Rząd tymczasowy oskarżył go o kolaborację. Tego typu oskarżenia były powszechne. Tak jak wielu innych przedsiębiorców wtrącono go do więzienia i tam 23 października 1944 zmarł. 1 stycznia 1945 de Gaulle wydał dekret o pośmiertnym wywłaszczeniu Renaulta. Dzisiaj znacjonalizowano masę własnościową zakładów Renault.

Praca dla Niemców była jedynym sposobem na zapewnienie utrzymania pracowników. Na wiele sposobów Francuzi sabotowali ten obowiązek. Szczególne rozmiary przybrało to w fabrykach Peugeot. W listopadzie 1941 Peugeot otrzymał zamówienie na 100 tys. głowic cylindrów, w ciągu kolejnych trzech lat dostarczył ich słownie tysiąc. Podczas czterech lat okupacji od czerwca 1940 do września 1944 (w sumie 28 miesięcy) Peugeot wyprodukował 27 tys. pojazdów.

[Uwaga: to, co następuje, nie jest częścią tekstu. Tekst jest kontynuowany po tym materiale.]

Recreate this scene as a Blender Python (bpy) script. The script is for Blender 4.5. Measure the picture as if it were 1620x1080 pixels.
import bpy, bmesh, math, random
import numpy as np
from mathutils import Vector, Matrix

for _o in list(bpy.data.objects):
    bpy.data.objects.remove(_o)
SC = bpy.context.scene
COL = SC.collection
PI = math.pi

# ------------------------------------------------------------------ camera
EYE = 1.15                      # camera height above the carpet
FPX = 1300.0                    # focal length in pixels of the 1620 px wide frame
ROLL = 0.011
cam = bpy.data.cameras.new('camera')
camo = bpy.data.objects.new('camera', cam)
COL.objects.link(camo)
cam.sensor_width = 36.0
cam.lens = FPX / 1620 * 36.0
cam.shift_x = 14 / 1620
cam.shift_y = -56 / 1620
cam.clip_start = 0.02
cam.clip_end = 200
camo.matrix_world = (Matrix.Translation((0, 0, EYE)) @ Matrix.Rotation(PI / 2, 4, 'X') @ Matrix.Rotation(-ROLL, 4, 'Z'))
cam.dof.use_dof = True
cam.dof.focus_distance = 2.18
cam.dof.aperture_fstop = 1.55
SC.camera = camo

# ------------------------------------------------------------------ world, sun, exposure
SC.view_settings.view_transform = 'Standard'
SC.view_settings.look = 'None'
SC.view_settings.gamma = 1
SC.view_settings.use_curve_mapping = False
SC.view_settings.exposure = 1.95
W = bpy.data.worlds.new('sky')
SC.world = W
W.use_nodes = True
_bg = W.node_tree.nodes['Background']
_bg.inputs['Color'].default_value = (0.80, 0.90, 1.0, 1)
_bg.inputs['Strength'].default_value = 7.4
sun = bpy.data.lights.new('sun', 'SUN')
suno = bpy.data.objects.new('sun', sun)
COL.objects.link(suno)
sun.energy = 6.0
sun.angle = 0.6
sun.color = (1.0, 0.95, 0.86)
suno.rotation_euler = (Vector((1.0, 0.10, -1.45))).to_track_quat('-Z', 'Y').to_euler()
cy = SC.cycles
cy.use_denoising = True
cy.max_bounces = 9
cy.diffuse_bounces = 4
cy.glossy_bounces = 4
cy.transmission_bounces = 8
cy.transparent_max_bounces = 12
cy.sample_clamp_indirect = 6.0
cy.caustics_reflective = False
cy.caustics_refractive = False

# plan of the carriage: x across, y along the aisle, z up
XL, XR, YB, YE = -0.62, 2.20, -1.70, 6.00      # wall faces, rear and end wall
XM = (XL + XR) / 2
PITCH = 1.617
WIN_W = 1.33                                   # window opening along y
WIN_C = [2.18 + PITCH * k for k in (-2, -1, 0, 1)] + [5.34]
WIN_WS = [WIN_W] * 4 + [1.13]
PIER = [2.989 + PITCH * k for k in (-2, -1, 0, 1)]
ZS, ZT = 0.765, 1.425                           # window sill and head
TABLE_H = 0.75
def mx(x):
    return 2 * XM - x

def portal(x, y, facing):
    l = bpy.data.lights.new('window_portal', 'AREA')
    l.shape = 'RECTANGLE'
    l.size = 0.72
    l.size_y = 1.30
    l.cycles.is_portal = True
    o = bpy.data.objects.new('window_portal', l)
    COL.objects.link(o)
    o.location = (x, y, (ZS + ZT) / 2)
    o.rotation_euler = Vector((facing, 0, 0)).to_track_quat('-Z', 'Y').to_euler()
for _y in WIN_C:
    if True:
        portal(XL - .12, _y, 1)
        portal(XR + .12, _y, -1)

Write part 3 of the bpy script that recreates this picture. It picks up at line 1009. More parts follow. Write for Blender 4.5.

Przed wojną na wyprodukowanie takiej liczby wystarczyło 10 miesięcy. "Pracuj powoli" to było motto francuskiego robotnika. W Citroenie często zdarzało się umieszczanie próbnika oleju w niewłaściwym miejscu, pokazywał niewłaściwy stan oleju co powodowało zatarcie silnika i to bardzo daleko od fabryki.

W końcu poddano zakłady Peugeot pod władzę Ferdynanda Porsche, który był ambitnym hitlerowcem. Zaczęli produkować kadłuby samolotów, tak w każdym razie powiedziano Francuzom. W rzeczywistości były to kadłuby latających bomb V1. Z tego powodu Brytyjczycy dokonali nalotu na fabrykę, zrzucono 700 bomb. W sąsiadujących z fabryką domach mieszkali jej pracownicy. Zginęło 200 cywilów. Nikt, ani Brytyjczycy, ani Francuzi, ani nawet Niemcy nie był z tego powodu szczęśliwy. Trzeba było opracować inny sposób. Właściciel Rodolphe Peugeot antynazista przebywał na emigracji w Londynie. Zwrócono się do niego z prośbą o pomoc w zniszczeniu kluczowych elementów produkcji. Po chwili wzburzenia zgodził się. Operację na miejscu przeprowadził agent SOE Harry Ree, który miał wyraźny motyw osobisty, był częściowo pochodzenia żydowskiego. Zniszczono trudne do zastąpienia maszyny. Niemcom zajęło cale tygodnie przywrócenie produkcji. Którą przerwał kolejny akt sabotażu.